WHAT TO WORK ON →
Return the records word for word. Any pictures in them are not part of the copy.

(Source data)

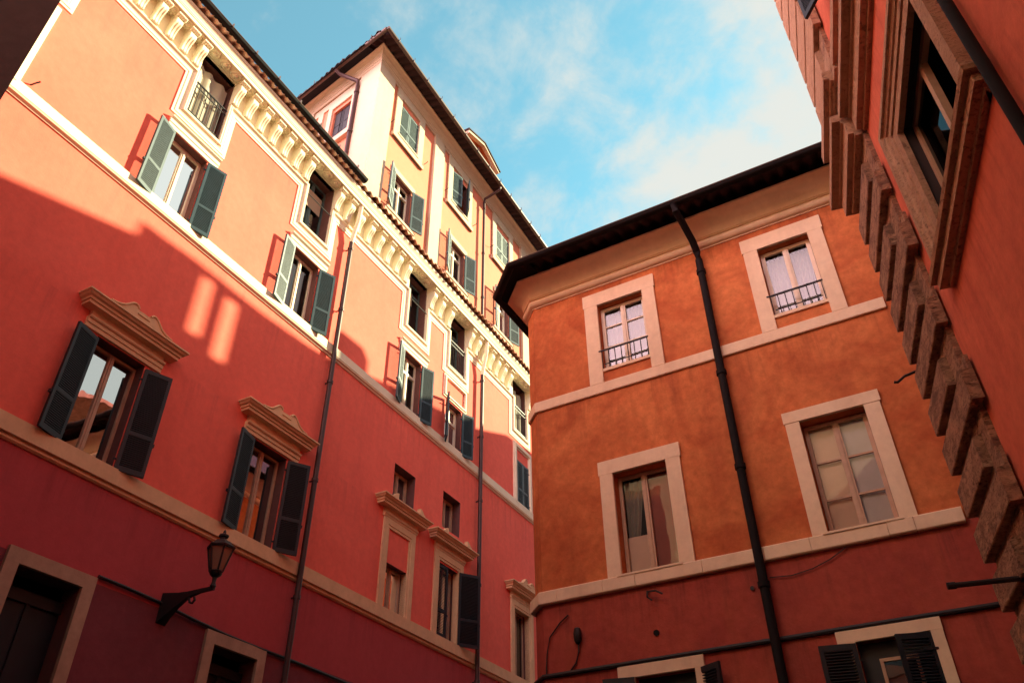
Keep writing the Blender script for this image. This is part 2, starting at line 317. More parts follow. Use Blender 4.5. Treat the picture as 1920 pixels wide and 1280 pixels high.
# ------------------------------------------------------------------ shared facade pieces
def leaf_mesh(wd, h, slat_gap=0.036, mid=0.36, th=0.045):
    """louvred shutter leaf; hinge on x=0, leaf towards +x, bottom z=0"""
    b = MB(); st = 0.055
    b.box(0, st, 0, th, 0, h); b.box(wd - st, wd, 0, th, 0, h)
    b.box(st, wd - st, 0, th, 0, 0.09); b.box(st, wd - st, 0, th, h - 0.07, h); b.box(st, wd - st, 0, th, h * mid - 0.035, h * mid + 0.035)
    for za, zb in ((0.09, h * mid - 0.035), (h * mid + 0.035, h - 0.07)):
        n = max(3, int((zb - za) / slat_gap)); g = (zb - za) / n
        for i in range(n):
            z = za + i * g
            R = [[b.pt(x, 0.004, z + g * 0.62), b.pt(x, th - 0.004, z + g * 0.10), b.pt(x, th - 0.004, z + g * 0.45), b.pt(x, 0.004, z + g * 0.97)] for x in (st, wd - st)]; b.rings(R)
    # strap hinges and latch
    for z in (0.2, h - 0.2): b.box(-0.05, 0.16, th - 0.002, th + 0.012, z - 0.015, z + 0.015)
    b.box(wd - 0.05, wd + 0.025, th * 0.3, th + 0.02, h * 0.30, h * 0.30 + 0.05)
    return b
LEAF = {}
def shutter(parent, hx, z0, wd, h, side, deg, mat='shutter_paint', off=0.06, flip=True):
    key = (round(wd, 2), round(h, 2), mat)
    if key not in LEAF:
        o = leaf_mesh(wd, h).build('shutter', mat, parent); LEAF[key] = o
    else:
        o = LEAF[key].copy(); COL.objects.link(o); o.parent = parent
    a = radians(deg); o.location = (hx, -off, z0)
    o.rotation_euler = (0, 0, -a if side == 'L' else pi + a)
    if side == 'R': o.scale = (1, -1, 1)
    else: o.scale = (1, 1, 1)
    return o
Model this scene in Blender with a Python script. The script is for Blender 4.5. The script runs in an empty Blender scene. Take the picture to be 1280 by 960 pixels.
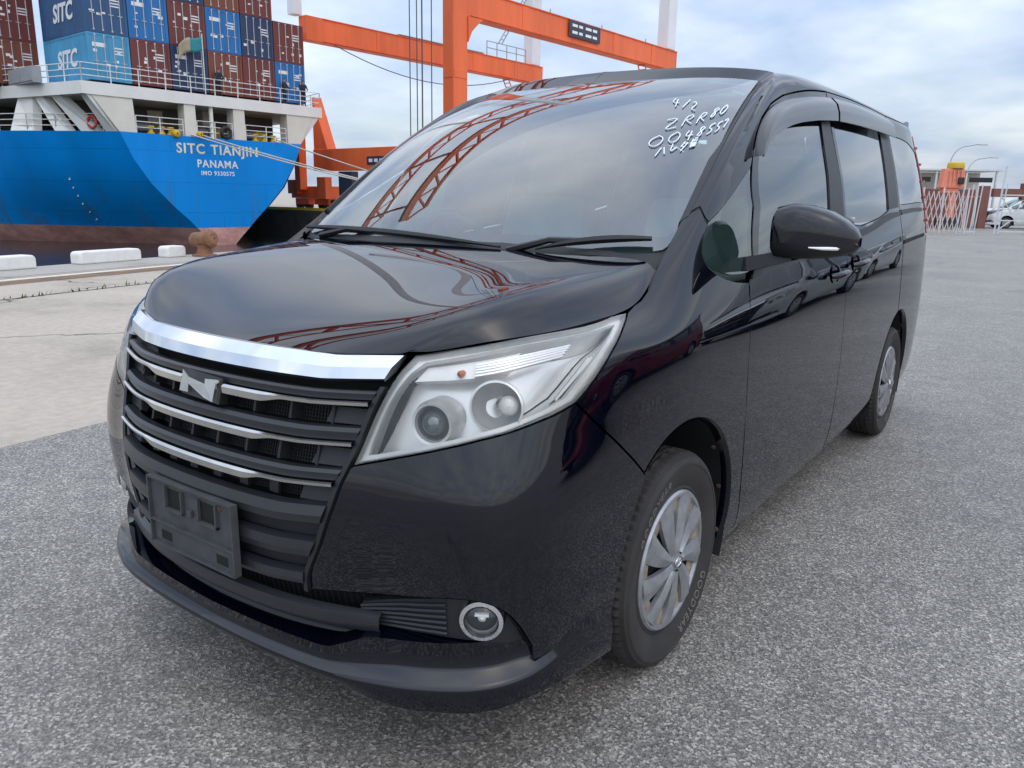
import bpy, math, random
import numpy as np
from mathutils import Vector, Matrix
from mathutils.geometry import delaunay_2d_cdt
random.seed(7); RNG = np.random.default_rng(7)
SC = bpy.context.scene
COL = SC.collection
R = math.radians
# ---------------------------------------------------------------- camera
# x = across the minivan (its left side is +), y = towards its rear, z up; metres
cam_data = bpy.data.cameras.new('camera'); cam = bpy.data.objects.new('camera', cam_data); COL.objects.link(cam)
cam_data.sensor_width = 36.0; cam_data.lens = 27.69; cam_data.clip_start = 0.05; cam_data.clip_end = 3000
_yaw, _pitch, _roll = -0.623, 0.233, 0.016
_fw = Vector((math.sin(_yaw)*math.cos(_pitch), math.cos(_yaw)*math.cos(_pitch), -math.sin(_pitch)))
_rt = Vector((math.cos(_yaw), -math.sin(_yaw), 0)); _up = _rt.cross(_fw)
_r2 = _rt*math.cos(_roll)+_up*math.sin(_roll); _u2 = -_rt*math.sin(_roll)+_up*math.cos(_roll)
_m = Matrix((_r2, _u2, -_fw)).transposed().to_4x4(); _m.translation = (1.643, -1.053, 1.297)
cam.matrix_world = _m
SC.camera = cam
# ---------------------------------------------------------------- sky and sun
SUN_EL, SUN_AZ = R(52), R(118)          # azimuth measured from +y towards +x
world = bpy.data.worlds.new('World'); SC.world = world; world.use_nodes = True
wn = world.node_tree.nodes; wl = world.node_tree.links; wn.clear()
def wnode(t, **k):
    n = wn.new(t)
    for a, b in k.items(): setattr(n, a, b)
    return n
w_out = wnode('ShaderNodeOutputWorld'); w_bg = wnode('ShaderNodeBackground'); wl.new(w_bg.outputs[0], w_out.inputs[0])
w_sky = wnode('ShaderNodeTexSky', sky_type='NISHITA', sun_disc=False, sun_elevation=SUN_EL, sun_rotation=SUN_AZ, air_density=1.0, dust_density=2.0, ozone_density=1.6)
w_tc = wnode('ShaderNodeTexCoord'); w_sep = wnode('ShaderNodeSeparateXYZ'); wl.new(w_tc.outputs['Generated'], w_sep.inputs[0])
def wmath(op, a, b=None, clamp=False):
    n = wnode('ShaderNodeMath', operation=op, use_clamp=clamp)
    for k, v in enumerate((a, b)):
        if v is None: continue
        if hasattr(v, 'is_output'): wl.new(v, n.inputs[k])
        else: n.inputs[k].default_value = v
    return n.outputs[0]
_den = wmath('ADD', wmath('MAXIMUM', w_sep.outputs[2], 0.0), 0.22)
w_cmb = wnode('ShaderNodeCombineXYZ')
wl.new(wmath('DIVIDE', w_sep.outputs[0], _den), w_cmb.inputs[0]); wl.new(wmath('DIVIDE', w_sep.outputs[1], _den), w_cmb.inputs[1])
w_n1 = wnode('ShaderNodeTexNoise'); w_n1.inputs['Scale'].default_value = 0.85; w_n1.inputs['Detail'].default_value = 7; w_n1.inputs['Roughness'].default_value = 0.55; w_n1.inputs['Distortion'].default_value = 0.35
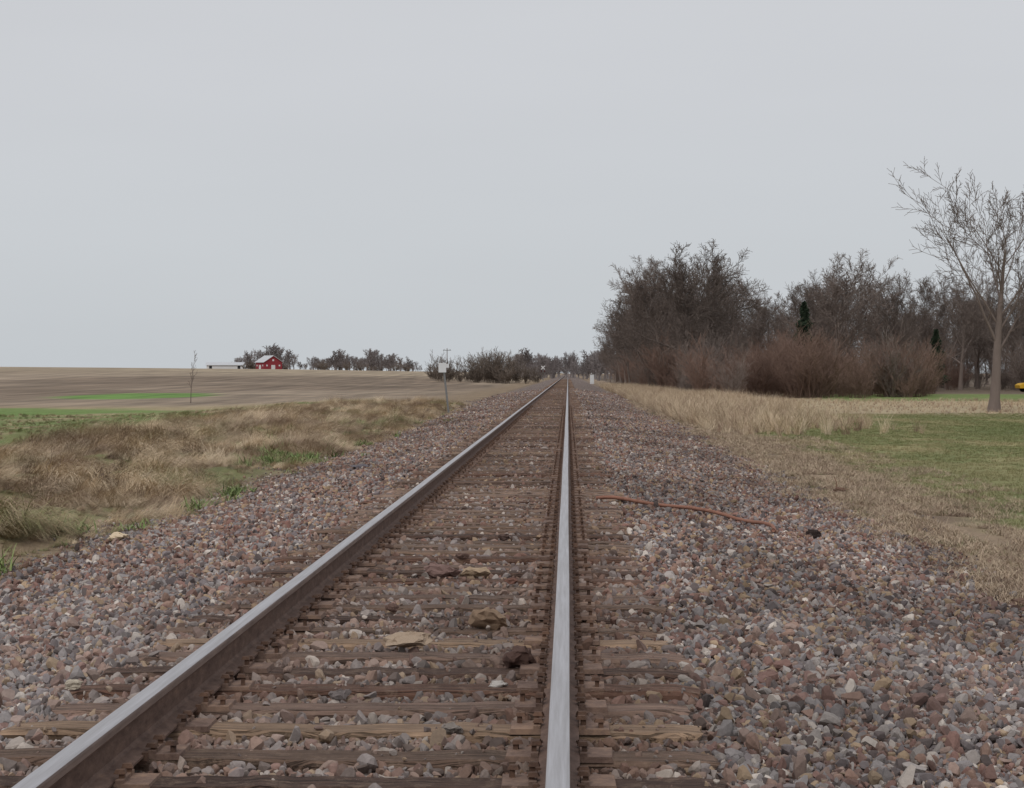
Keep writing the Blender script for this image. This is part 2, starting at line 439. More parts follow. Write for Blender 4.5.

RESULT OF THE TASK →
Keep writing the Blender script for this image. This is part 2, starting at line 317. More parts follow. Use Blender 4.5. Treat the picture as 1920 pixels wide and 1280 pixels high.
# ------------------------------------------------------------------ shared facade pieces
def leaf_mesh(wd, h, slat_gap=0.036, mid=0.36, th=0.045):
    """louvred shutter leaf; hinge on x=0, leaf towards +x, bottom z=0"""
    b = MB(); st = 0.055
    b.box(0, st, 0, th, 0, h); b.box(wd - st, wd, 0, th, 0, h)
    b.box(st, wd - st, 0, th, 0, 0.09); b.box(st, wd - st, 0, th, h - 0.07, h); b.box(st, wd - st, 0, th, h * mid - 0.035, h * mid + 0.035)
    for za, zb in ((0.09, h * mid - 0.035), (h * mid + 0.035, h - 0.07)):
        n = max(3, int((zb - za) / slat_gap)); g = (zb - za) / n
        for i in range(n):
            z = za + i * g
            R = [[b.pt(x, 0.004, z + g * 0.62), b.pt(x, th - 0.004, z + g * 0.10), b.pt(x, th - 0.004, z + g * 0.45), b.pt(x, 0.004, z + g * 0.97)] for x in (st, wd - st)]; b.rings(R)
    # strap hinges and latch
    for z in (0.2, h - 0.2): b.box(-0.05, 0.16, th - 0.002, th + 0.012, z - 0.015, z + 0.015)
    b.box(wd - 0.05, wd + 0.025, th * 0.3, th + 0.02, h * 0.30, h * 0.30 + 0.05)
    return b
LEAF = {}
def shutter(parent, hx, z0, wd, h, side, deg, mat='shutter_paint', off=0.06, flip=True):
    key = (round(wd, 2), round(h, 2), mat)
    if key not in LEAF:
        o = leaf_mesh(wd, h).build('shutter', mat, parent); LEAF[key] = o
    else:
        o = LEAF[key].copy(); COL.objects.link(o); o.parent = parent
    a = radians(deg); o.location = (hx, -off, z0)
    o.rotation_euler = (0, 0, -a if side == 'L' else pi + a)
    if side == 'R': o.scale = (1, -1, 1)
    else: o.scale = (1, 1, 1)
    return o
Model this scene in Blender with a Python script. The script is for Blender 4.5. The script runs in an empty Blender scene. Take the picture to be 1280 by 960 pixels.
import bpy, math, random
import numpy as np
from mathutils import Vector, Matrix
from mathutils.geometry import delaunay_2d_cdt
random.seed(7); RNG = np.random.default_rng(7)
SC = bpy.context.scene
COL = SC.collection
R = math.radians
# ---------------------------------------------------------------- camera
# x = across the minivan (its left side is +), y = towards its rear, z up; metres
cam_data = bpy.data.cameras.new('camera'); cam = bpy.data.objects.new('camera', cam_data); COL.objects.link(cam)
cam_data.sensor_width = 36.0; cam_data.lens = 27.69; cam_data.clip_start = 0.05; cam_data.clip_end = 3000
_yaw, _pitch, _roll = -0.623, 0.233, 0.016
_fw = Vector((math.sin(_yaw)*math.cos(_pitch), math.cos(_yaw)*math.cos(_pitch), -math.sin(_pitch)))
_rt = Vector((math.cos(_yaw), -math.sin(_yaw), 0)); _up = _rt.cross(_fw)
_r2 = _rt*math.cos(_roll)+_up*math.sin(_roll); _u2 = -_rt*math.sin(_roll)+_up*math.cos(_roll)
_m = Matrix((_r2, _u2, -_fw)).transposed().to_4x4(); _m.translation = (1.643, -1.053, 1.297)
cam.matrix_world = _m
SC.camera = cam
# ---------------------------------------------------------------- sky and sun
SUN_EL, SUN_AZ = R(52), R(118)          # azimuth measured from +y towards +x
world = bpy.data.worlds.new('World'); SC.world = world; world.use_nodes = True
wn = world.node_tree.nodes; wl = world.node_tree.links; wn.clear()
def wnode(t, **k):
    n = wn.new(t)
    for a, b in k.items(): setattr(n, a, b)
    return n
w_out = wnode('ShaderNodeOutputWorld'); w_bg = wnode('ShaderNodeBackground'); wl.new(w_bg.outputs[0], w_out.inputs[0])
w_sky = wnode('ShaderNodeTexSky', sky_type='NISHITA', sun_disc=False, sun_elevation=SUN_EL, sun_rotation=SUN_AZ, air_density=1.0, dust_density=2.0, ozone_density=1.6)
w_tc = wnode('ShaderNodeTexCoord'); w_sep = wnode('ShaderNodeSeparateXYZ'); wl.new(w_tc.outputs['Generated'], w_sep.inputs[0])
def wmath(op, a, b=None, clamp=False):
    n = wnode('ShaderNodeMath', operation=op, use_clamp=clamp)
    for k, v in enumerate((a, b)):
        if v is None: continue
        if hasattr(v, 'is_output'): wl.new(v, n.inputs[k])
        else: n.inputs[k].default_value = v
    return n.outputs[0]
_den = wmath('ADD', wmath('MAXIMUM', w_sep.outputs[2], 0.0), 0.22)
w_cmb = wnode('ShaderNodeCombineXYZ')
wl.new(wmath('DIVIDE', w_sep.outputs[0], _den), w_cmb.inputs[0]); wl.new(wmath('DIVIDE', w_sep.outputs[1], _den), w_cmb.inputs[1])
w_n1 = wnode('ShaderNodeTexNoise'); w_n1.inputs['Scale'].default_value = 0.85; w_n1.inputs['Detail'].default_value = 7; w_n1.inputs['Roughness'].default_value = 0.55; w_n1.inputs['Distortion'].default_value = 0.35
Keep writing the Blender script for this image. This is part 2, starting at line 439. More parts follow. Write for Blender 4.5.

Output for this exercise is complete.